Return the first item in iterable satisfying condition.

If the condition is not given, returns the first item of the iterable.

If the default argument is given and the iterable is empty, or if it has no items matching the condition, the default argument is returned if it matches the condition.

The default argument being None is the same as it not being given.

Raises StopIteration if no item satisfying the condition is found and default is not given or doesn’t satisfy the condition.

>>> first( (1,2,3), condition=lambda x: x % 2 == 0)
2
>>> first(range(3, 100))
3
>>> first( () )
Traceback (most recent call last):
...
StopIteration
>>> first([], default=1)
1
>>> first([], default=1, condition=lambda x: x % 2 == 0)
Traceback (most recent call last):
...
StopIteration
>>> first([1,3,5], default=1, condition=lambda x: x % 2 == 0)
Traceback (most recent call last):
...
StopIteration

group_elements_by_lattice(elts: Sequence[Element]) → list[list[Element]]: Regroup the Element belonging to the same Lattice.

group_elements_by_section(elts: Sequence[Element], n_to_check: int = 10) → Sequence[Sequence[Element]]: Group elements by section.

group_elements_by_section_and_lattice(by_section: Sequence[Sequence[Element]]) → list[list[list[Element]]]: Regroup Elements by Section and then by Lattice.

indiv_to_cumul_transf_mat(tm_cumul_in: ndarray, r_zz_elt: list[ndarray], n_steps: int) → ndarray

Compute cumulated transfer matrix.

Parameters:

tm_cumul_in (np.ndarray) – Cumulated transfer matrix @ first element. Should be eye matrix if we are at the first element.
r_zz_elt (list[np.ndarray]) – List of individual transfer matrix of the elements.
n_steps (int) – Number of elements or elements slices.

Returns:

cumulated_transfer_matrices – Cumulated transfer matrices.

Return type:

np.ndarray

is_list_of(elts: Sequence, type_to_check: Type) → TypeGuard[Type]: Check that all items of elts are of type type_to_check.

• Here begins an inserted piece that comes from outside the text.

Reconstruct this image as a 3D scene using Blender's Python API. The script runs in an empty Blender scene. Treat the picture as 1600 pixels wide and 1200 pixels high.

is_list_of_elements(elts: Sequence) → TypeGuard[list[Element]]: Check that all elements of input are Element.

is_list_of_list_of_elements(elts: Sequence) → TypeGuard[list[list[Element]]]: Check that input is a nested list of Element.

is_list_of_list_of_field_maps(elts: Sequence) → TypeGuard[list[list[FieldMap]]]: Check that input is a nested list of Element.